Goodman Gallery is thrilled to announce the re-imagination of Working Title, an initiative that champions and spotlights the next generation of artists, independent projects, major installations and experimental performances from South Africa. Expanding beyond the gallery’s represented roster, the platform offers artists opportunities to exhibit across the gallery’s programme. It also provides professional growth and creative experimentation through workshops, studio visits and mentorship opportunities. Working Title reflects the gallery’s commitment and continued interest in dynamic and innovative artists, independent practice and collaborative projects. This endeavour upholds the future of art through sustained support.
The 2025 iteration of Working Title brings together a group presentation of artists who are shaping the next wave of contemporary art in Africa. The artists include Bonolo Kavula, Banele Khoza, Bulumko Mbete, Unathi Mkonto, Micha Serraf and Guy Simpson and will launch a curated presentation at Goodman Gallery’s booth at FNB Art Joburg from 5–7 September. Johannesburg, a city celebrated for its diversity, energy and creative innovation, provides the ideal setting to debut this edition of Working Title. At a time when Johannesburg is in a state of transition it becomes even more urgent to support and help grow the local art ecosystem. This initiative brings together artists, creative thinkers, cultural institutions and both established and emerging collectors. It marks the start of a series of initiatives celebrating the gallery’s 60th anniversary in 2026, affirming the city’s role at the heart of the gallery’s history and future. Founded and rooted in South Africa, the Goodman Gallery’s vision remains inseparable from where its creative ethos is tied, carrying this spirit forward as it continues to expand globally.

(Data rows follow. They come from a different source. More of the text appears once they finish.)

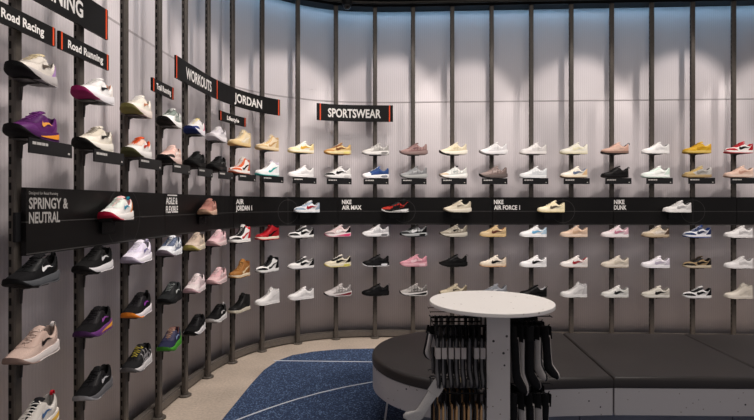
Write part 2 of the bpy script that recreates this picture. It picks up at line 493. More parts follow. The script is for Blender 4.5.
for i in range(len(SEAMS) - 1):
    sa, sb = SEAMS[i] + 0.006, SEAMS[i + 1] - 0.006
    root = empty('display_band', (0, 0, 0)); tag(root, 'black horizontal display panel ' + BLAB[i], 'display panel', 'black display band panels')
    mb = MB(); ribbon(mb, sa, sb, BO, BO + 0.020, BZM + 0.0025, BZ1); part('upper_panel', mb, M_BLACK, root)
    mb = MB(); ribbon(mb, sa, sb, BO, BO + 0.021, BZ0, BZM - 0.0025); part('lower_panel', mb, M_BLACK, root)
    mb = MB(); ribbon(mb, sa, sb, BO, BO + 0.0195, BZM - 0.0025, BZM + 0.0025); part('joint_strip', mb, M_LINE, root)
    mb = MB(); ribbon(mb, sa, sb, BO + 0.0205, BO + 0.0225, BZ0 + 0.004, BZ0 + 0.009); part('bottom_trim', mb, M_LINE, root)
    mb = MB()
    for s in range(int(math.ceil(sa)), int(math.floor(sb)) + 1):
        mb = MB(); q, d = off(s, 0.024); mb.box((q[0], q[1], BZM - 0.02), (0.07, 0.012, 0.12), 0, Matrix.Rotation(math.atan2(d[1], d[0]), 3, 'Z'))
        part('mounting_bracket', mb, M_DARK, root)
    for cx, cr in CIRC:
        sc = s_at_px(cx, BO + 0.022)
        if sa < sc < sb:
            mb = MB(); ac = arc(sc); zc = BZM - 0.0
            g = []
            for a in np.linspace(0, 2 * PI, 65):
                row = []
                for r in (cr - 0.0015, cr + 0.0015):
                    x_, z_ = r * math.cos(a), r * math.sin(a)
                    z_ = min(max(zc + z_, BZ0 + 0.002), BZ1 - 0.002)
                    q, _d = off(min(max(s_of_arc(ac + x_), sa), sb), BO + 0.0222); row.append((q[0], q[1], z_))
                g.append(row)
            mb.grid(g)
            ribbon(mb, s_of_arc(ac - 0.001), s_of_arc(ac + 0.001), BO + 0.0212, BO + 0.0222, BZ0 + 0.002, BZ1 - 0.002, 2)
            part('circle_graphic', mb, M_LINE, root, fix=False)
    if BTXT[i]:
        (l1, l2), x0, th, (w1, w2) = BTXT[i]
        o_ = BO + 0.0225
        a0 = px_arc(x0, o_); zt = BZ1 - (0.040 if i == 0 else 0.024) - th
        tm = M_GREYTXT if i == 0 else M_WHITE
        wall_text('lettering', root, l1, a0, zt, o_, th, tm, px_arc(x0 + w1, o_) - a0, 0.026)
        wall_text('lettering', root, l2, a0, zt - th * 1.28, o_, th, tm, px_arc(x0 + w2, o_) - a0, 0.026)
        if i == 0:
            wall_text('lettering', root, 'Designed for Road Running', a0, zt + th + 0.012, o_, 0.013, M_GREYTXT, px_arc(58, o_) - a0, 0.0)
        if i == 1:
            mb = MB(); ribbon(mb, s_of_arc(a0 + 0.02), s_of_arc(a0 + 0.16), o_, o_ + 0.0008, zt + th + 0.010, zt + th + 0.018); part('caption_line', mb, M_WHITE, root)

# ---------------------------------------------------------------- shoe shelves
ROWZ = {1: CAM_Z + 0.500, 2: CAM_Z + 0.262, 3: CAM_Z - 0.331, 4: CAM_Z - 0.633, 5: CAM_Z - 0.931}
ROWN = {1: 'top row', 2: 'second row', 3: 'third row', 4: 'fourth row', 5: 'bottom row'}
SHOE_OFF = 0.076
def shelf_meshes():
    mb = MB()   # tray: local y<0 points into the room; top at z=0
    hw, y0, y1, r = 0.062, -0.104, -0.030, 0.010
    out = []
    for cx, cy, a0 in ((hw - r, y1 - r, 0), (-hw + r, y1 - r, 90), (-hw + r, y0 + r, 180), (hw - r, y0 + r, 270)):
        for k in range(4):
            a = math.radians(a0 + k * 30); out.append((cx + r * math.cos(a), cy + r * math.sin(a)))
    mb.prism(out, [(0.001, -0.005), (0, -0.004), (0, -0.001), (0.001, -0.0002)])
    tray = mb.mesh('tray', [mat('4a4745', 'metal', 0.5, 0.3)])
    mb = MB()
    prof = [(-0.0235, -0.075), (-0.0235, -0.005), (-0.100, -0.005), (-0.100, -0.010), (-0.05, -0.012), (-0.032, -0.020), (-0.028, -0.075)]
    g = [[(x, y, z) for (y, z) in prof] for x in (-0.004, 0.004)]
    mb.grid(g, closed_v=True); n = len(prof); mb.f.append(tuple(range(n))); mb.f.append(tuple(range(n, 2 * n))[::-1]); mb.m += [0, 0]
    br = mb.mesh('bracket', [mat('34312f', 'metal', 0.5, 0.2)])
    mb = MB(); mb.box((0.004, -0.151, -0.035), (0.252, 0.006, 0.059)); mb.box((0.004, -0.132, -0.0078), (0.10, 0.035, 0.003))
    lp = mb.mesh('label_plate', [mat('1a1a1b', 'board', 0.4)])
    mb = MB()
    for k, (x, w) in enumerate(((-0.106, 0.02), (-0.083, 0.026), (-0.054, 0.018), (-0.033, 0.013))): mb.box((x + w / 2, -0.1546, -0.024), (w, 0.0012, 0.011))
    mb.box((0.108, -0.1546, -0.048), (0.012, 0.0012, 0.008))
    pr = mb.mesh('lettering', [mat('b9b6b2', 'plain', 0.5)])
    return tray, br, lp, pr
TRAY, BRK, LPL, LPR = shelf_meshes()
def make_shelf(c, row):
    p, d = path(c)
    o = empty('shoe_shelf', (p[0], p[1], ROWZ[row] - 0.0005), math.atan2(d[1], d[0]))
    tag(o, f'small black shelf holding one shoe, {ROWN[row]}, {post_name(c)}', 'shelf', 'small shoe shelves on the posts')
    link('tray', TRAY, o); link('bracket', BRK, o)
    if row == 2: pl_ = link('label_plate', LPL, o); link('lettering', LPR, pl_)
for c in range(20):
    for row in ROWZ: make_shelf(c, row)

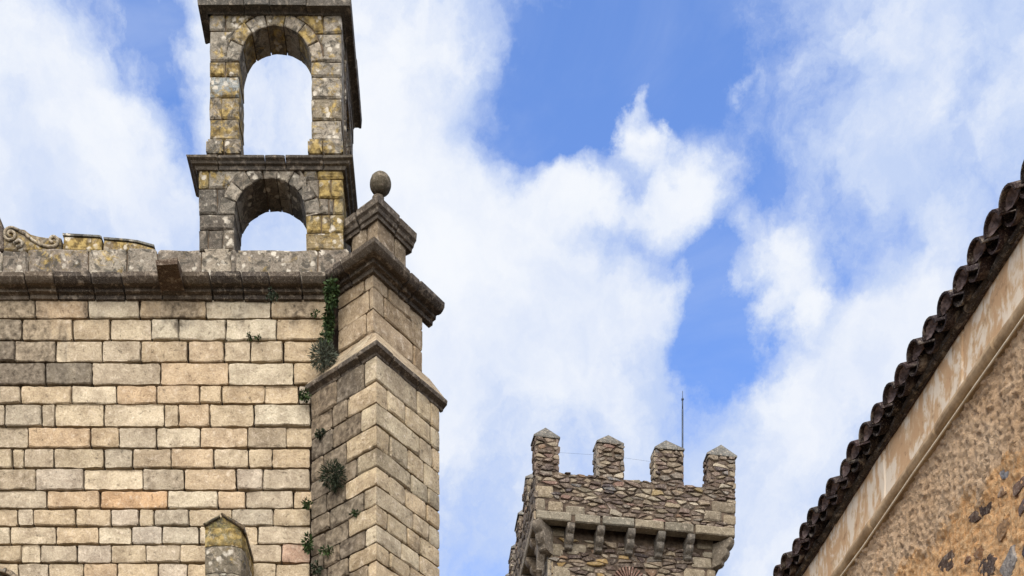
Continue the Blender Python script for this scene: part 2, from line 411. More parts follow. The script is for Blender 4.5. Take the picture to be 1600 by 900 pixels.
TAN, TAN2, PALE, GREYT, PEACH = lin(199, 179, 146), lin(188, 167, 134), lin(208, 192, 162), lin(184, 171, 148), lin(202, 174, 138)
ORANGE, GREYP, DGREY, MGREY, PINK = lin(202, 168, 128), lin(190, 179, 162), lin(146, 133, 112), lin(164, 149, 125), lin(196, 158, 136)
courses = [  # top, bottom, joints, {index of block: (colour, stain)}
    (467, 497, [-70, 55, 138, 218, 322, 423, 512], {0: (TAN, .45), 1: (PEACH, .35), 2: (PALE, .1), 3: (TAN2, .45), 4: (PALE, .35), 5: (TAN, .3)}),
    (498, 531.5, [-45, 34, 113, 172, 236, 279, 353, 432, 510], {0: (MGREY, .6), 1: (TAN, .4), 2: (TAN, .15), 6: (PALE, .1)}),
    (532.5, 565.5, [-50, 23, 87, 160, 220, 293, 350, 391, 442, 502], {0: (DGREY, .65), 1: (MGREY, .6), 2: (PALE, .2), 3: (GREYT, .15), 4: (TAN, .1), 5: (PEACH, .1)}),
    (566.5, 601, [-40, 71, 144, 251, 357, 458, 504], {0: (DGREY, .8), 1: (DGREY, .6), 2: (GREYT, .2), 3: (PEACH, .2), 4: (PALE, .15)}),
    (602, 630.5, [-62, 32, 112, 182, 245, 312, 346, 414, 467, 487], {0: (MGREY, .3), 2: (PALE, 0), 3: (PEACH, .05), 4: (PEACH, .15), 8: (GREYP, .1)}),
    (631.5, 666, [-60, 7, 65, 85, 163, 257, 279, 328, 396, 486], {1: (GREYT, .2), 2: (MGREY, .2), 4: (PALE, .05), 6: (PEACH, .1)}),
    (667, 699.5, [-55, 44, 141, 186, 244, 313, 387, 447, 489], {0: (MGREY, .2), 1: (PEACH, .0), 2: (TAN2, .2), 3: (GREYT, .05), 5: (PEACH, .25), 6: (MGREY, .25), 7: (TAN2, .1)}),
    (700.5, 731, [-50, 19, 37, 84, 162, 207, 268, 334, 388, 425, 485], {4: (GREYT, .05), 5: (MGREY, .3), 6: (PEACH, .25), 7: (PALE, 0)}),
    (732, 765.5, [-46, 56, 131, 223, 287, 369, 411, 485], {0: (MGREY, .35), 1: (GREYP, .05), 2: (PALE, .05), 4: (PEACH, .1), 5: (GREYP, .1)}),
    (766.5, 794, [-50, 73, 156, 262, 340, 384, 458, 489], {0: (GREYT, .1), 1: (PEACH, .3), 2: (ORANGE, .05), 3: (PALE, .0), 4: (PEACH, .2)}),
    (795, 821.5, [-40, 28, 52, 118, 173, 217, 241, 295, 362, 427, 486], {4: (GREYP, .05), 5: (TAN, 0), 7: (TAN, .35)}),
    (822.5, 850, [-60, 16, 87, 154, 206, 253, 311, 350, 403, 485], {1: (PALE, 0), 2: (TAN, .35), 4: (GREYP, .05), 8: (GREYT, .25)}),
    (851, 879, [-30, 34, 63, 120, 174, 228, 282, 330, 388, 440, 485], {3: (GREYP, .2), 5: (GREYT, .2), 8: (GREYT, .1), 9: (PINK, .1)}),
    (880, 909, [-50, 29, 75, 131, 184, 247, 293, 340, 383, 431, 485], {1: (GREYT, .3), 3: (PEACH, .1), 5: (GREYP, .1), 8: (TAN, .05)}),
    (910, 940, [-60, 10, 90, 150, 230, 310, 370, 440, 486], {}),
    (941, 972, [-30, 60, 120, 210, 260, 340, 420, 486], {})]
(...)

Liza Essers, Owner and Director at Goodman Gallery says:
— “For over a decade, Goodman Gallery has been at the forefront of identifying some of the art world’s most compelling young artists and supporting their careers on a global stage. This new generation of artists brings together material innovation, cultural memory and future-facing ideas which expand and innovate how we understand contemporary art in Africa and yet resonates globally.’’
Originally launched in 2009 as an exhibition programme supporting young and independent artists, Working Title returns in a reimagined format with the expanded support focusing on artists’ development and creative experimentation. The artists forming this year’s Working Title are shaped by the legacies of African independence, and embody a generation for whom this emancipation is not only a historical backdrop but also a living inheritance, one that continues to inspire new possibilities for art, culture and global dialogue. Bonolo Kavula (b. 1992, South Africa) redefines material abstraction by transforming shweshwe cloth into rigorous post-minimalist forms, bridging ancestral archives with global avant-garde traditions. Banele Khoza (b.1994, Eswatini) brings tenderness and queer vulnerability to the centre of cultural discourse, redefining the personal and emotional as sites of contemporary power. Bulumko Mbete (b. 1995, South Africa) develops different forms of craft and design making predominantly performed by women in Southern Africa. Unathi Mkonto (b.1982, South Africa) collapses boundaries between architecture, performance and installation, creating a spatial language that resonates with the continent’s spirit of innovation. Micha Serraf (b. 1994, Zimbabwe) reframes displacement and trauma into joy and resilience, offering visionary narratives of diasporic belonging. Finally, Guy Simpson (b. 1994, South Africa) mines the poetics of the everyday, translating domestic memory into intimate works that challenge spectacle with quiet radicality.